***** DATASET EXTRACT *****

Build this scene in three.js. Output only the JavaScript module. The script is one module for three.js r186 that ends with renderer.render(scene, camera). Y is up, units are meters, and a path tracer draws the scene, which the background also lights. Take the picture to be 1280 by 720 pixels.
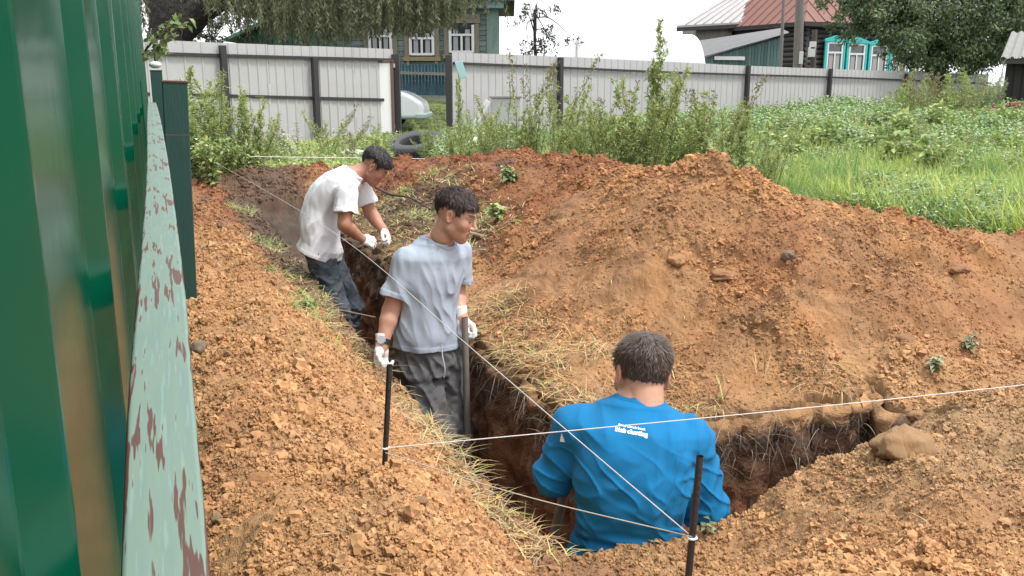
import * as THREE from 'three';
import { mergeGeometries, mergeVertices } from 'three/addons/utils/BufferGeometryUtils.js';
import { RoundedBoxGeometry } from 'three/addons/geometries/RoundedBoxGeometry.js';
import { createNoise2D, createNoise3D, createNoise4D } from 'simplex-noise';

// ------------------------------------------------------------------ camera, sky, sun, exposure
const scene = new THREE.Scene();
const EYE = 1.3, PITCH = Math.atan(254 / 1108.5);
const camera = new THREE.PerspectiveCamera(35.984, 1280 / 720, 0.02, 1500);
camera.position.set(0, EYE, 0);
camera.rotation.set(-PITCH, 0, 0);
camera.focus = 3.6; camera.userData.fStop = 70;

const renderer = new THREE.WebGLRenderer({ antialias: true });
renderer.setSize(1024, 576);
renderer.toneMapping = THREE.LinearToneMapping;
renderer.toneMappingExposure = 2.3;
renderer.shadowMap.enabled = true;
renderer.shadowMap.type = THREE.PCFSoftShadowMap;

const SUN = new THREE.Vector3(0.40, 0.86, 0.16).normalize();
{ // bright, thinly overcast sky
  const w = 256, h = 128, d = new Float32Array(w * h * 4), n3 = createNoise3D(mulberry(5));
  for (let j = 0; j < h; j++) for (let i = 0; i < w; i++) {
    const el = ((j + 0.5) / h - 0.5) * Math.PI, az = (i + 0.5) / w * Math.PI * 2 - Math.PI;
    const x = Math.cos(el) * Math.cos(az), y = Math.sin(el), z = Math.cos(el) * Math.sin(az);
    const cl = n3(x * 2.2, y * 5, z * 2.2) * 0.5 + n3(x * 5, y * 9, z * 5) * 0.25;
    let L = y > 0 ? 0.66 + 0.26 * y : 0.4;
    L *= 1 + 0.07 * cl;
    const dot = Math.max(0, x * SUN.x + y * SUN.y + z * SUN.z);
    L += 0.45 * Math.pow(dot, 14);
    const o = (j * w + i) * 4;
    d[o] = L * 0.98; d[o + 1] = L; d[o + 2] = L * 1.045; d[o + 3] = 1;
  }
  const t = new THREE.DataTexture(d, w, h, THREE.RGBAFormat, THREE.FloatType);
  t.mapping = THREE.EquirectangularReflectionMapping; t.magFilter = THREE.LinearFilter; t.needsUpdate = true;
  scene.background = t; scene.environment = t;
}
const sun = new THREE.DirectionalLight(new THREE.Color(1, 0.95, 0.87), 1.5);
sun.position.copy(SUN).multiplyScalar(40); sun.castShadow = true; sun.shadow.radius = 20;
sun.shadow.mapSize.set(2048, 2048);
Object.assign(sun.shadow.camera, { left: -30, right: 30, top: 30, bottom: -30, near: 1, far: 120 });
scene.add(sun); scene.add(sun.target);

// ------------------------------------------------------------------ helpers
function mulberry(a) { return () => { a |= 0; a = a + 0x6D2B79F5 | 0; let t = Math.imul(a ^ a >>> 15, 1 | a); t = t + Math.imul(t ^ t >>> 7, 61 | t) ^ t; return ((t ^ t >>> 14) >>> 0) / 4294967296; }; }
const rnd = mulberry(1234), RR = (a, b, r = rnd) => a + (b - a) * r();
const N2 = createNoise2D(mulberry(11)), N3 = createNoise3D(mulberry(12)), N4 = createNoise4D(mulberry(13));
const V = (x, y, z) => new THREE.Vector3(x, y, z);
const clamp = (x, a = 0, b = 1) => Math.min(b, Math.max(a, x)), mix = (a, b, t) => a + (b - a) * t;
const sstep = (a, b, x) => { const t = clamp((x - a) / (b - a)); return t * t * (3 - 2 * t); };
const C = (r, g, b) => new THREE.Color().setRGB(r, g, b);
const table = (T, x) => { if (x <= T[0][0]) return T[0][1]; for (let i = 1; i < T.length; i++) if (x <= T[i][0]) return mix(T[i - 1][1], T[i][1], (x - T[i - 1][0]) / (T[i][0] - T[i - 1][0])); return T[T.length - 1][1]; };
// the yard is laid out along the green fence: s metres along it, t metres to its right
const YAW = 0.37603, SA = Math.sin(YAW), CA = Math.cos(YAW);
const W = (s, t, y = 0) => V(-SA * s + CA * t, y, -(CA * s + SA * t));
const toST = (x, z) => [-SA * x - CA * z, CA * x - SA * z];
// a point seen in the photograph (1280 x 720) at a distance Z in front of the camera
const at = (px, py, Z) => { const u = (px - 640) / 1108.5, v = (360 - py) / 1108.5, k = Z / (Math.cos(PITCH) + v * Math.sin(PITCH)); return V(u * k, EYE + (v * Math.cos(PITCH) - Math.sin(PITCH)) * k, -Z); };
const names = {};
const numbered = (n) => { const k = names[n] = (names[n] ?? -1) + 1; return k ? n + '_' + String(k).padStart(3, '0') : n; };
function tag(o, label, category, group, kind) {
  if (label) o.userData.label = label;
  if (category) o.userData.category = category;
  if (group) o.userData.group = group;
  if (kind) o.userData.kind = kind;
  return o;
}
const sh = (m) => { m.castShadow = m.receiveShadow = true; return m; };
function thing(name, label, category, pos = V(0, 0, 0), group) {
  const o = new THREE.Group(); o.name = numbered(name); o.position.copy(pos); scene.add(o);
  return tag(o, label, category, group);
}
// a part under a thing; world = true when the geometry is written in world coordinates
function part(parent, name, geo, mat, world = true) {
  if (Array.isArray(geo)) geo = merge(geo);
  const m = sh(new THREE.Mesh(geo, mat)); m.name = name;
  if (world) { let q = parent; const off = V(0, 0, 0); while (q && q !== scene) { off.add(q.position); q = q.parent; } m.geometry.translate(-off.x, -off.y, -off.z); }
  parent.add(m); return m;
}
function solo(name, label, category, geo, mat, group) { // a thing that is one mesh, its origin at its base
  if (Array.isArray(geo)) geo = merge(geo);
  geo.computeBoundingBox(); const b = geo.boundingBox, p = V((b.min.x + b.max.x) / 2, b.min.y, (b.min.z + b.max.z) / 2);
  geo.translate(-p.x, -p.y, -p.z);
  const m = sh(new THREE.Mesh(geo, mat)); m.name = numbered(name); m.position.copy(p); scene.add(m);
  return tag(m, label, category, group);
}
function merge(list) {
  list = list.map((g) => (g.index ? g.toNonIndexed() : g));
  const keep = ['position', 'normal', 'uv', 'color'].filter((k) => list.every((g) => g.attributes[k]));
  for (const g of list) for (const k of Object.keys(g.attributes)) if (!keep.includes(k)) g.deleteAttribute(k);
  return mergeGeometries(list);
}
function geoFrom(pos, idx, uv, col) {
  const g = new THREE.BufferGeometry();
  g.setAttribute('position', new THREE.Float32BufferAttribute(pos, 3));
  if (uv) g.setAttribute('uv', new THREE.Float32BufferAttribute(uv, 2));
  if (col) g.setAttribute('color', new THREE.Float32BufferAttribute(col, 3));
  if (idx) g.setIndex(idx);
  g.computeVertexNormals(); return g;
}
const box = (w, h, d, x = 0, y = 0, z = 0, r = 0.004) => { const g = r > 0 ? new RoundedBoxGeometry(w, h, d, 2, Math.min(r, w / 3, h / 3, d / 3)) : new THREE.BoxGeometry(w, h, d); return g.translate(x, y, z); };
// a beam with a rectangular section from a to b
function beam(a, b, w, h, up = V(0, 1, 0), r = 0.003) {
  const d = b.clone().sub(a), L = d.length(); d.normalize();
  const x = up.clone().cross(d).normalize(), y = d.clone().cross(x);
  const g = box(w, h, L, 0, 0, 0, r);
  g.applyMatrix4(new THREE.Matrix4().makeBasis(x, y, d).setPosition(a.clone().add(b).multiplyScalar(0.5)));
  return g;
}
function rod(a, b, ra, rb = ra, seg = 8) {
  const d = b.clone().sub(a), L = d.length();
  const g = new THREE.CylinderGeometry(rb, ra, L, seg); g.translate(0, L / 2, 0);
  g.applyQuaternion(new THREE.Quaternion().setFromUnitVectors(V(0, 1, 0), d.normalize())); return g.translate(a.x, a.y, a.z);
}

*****

** WHAT IS NEEDED **
Would you reproduce the lines above, from the very first through the line containing "createNoise2D, createNoise3D, createNoise4D", exactly and without the pictures?

** REPLY TO THE TASK **
Build this scene in three.js. Output only the JavaScript module. The script is one module for three.js r186 that ends with renderer.render(scene, camera). Y is up, units are meters, and a path tracer draws the scene, which the background also lights. Take the picture to be 1280 by 720 pixels.
import * as THREE from 'three';
import { mergeGeometries, mergeVertices } from 'three/addons/utils/BufferGeometryUtils.js';
import { RoundedBoxGeometry } from 'three/addons/geometries/RoundedBoxGeometry.js';
import { createNoise2D, createNoise3D, createNoise4D } from 'simplex-noise';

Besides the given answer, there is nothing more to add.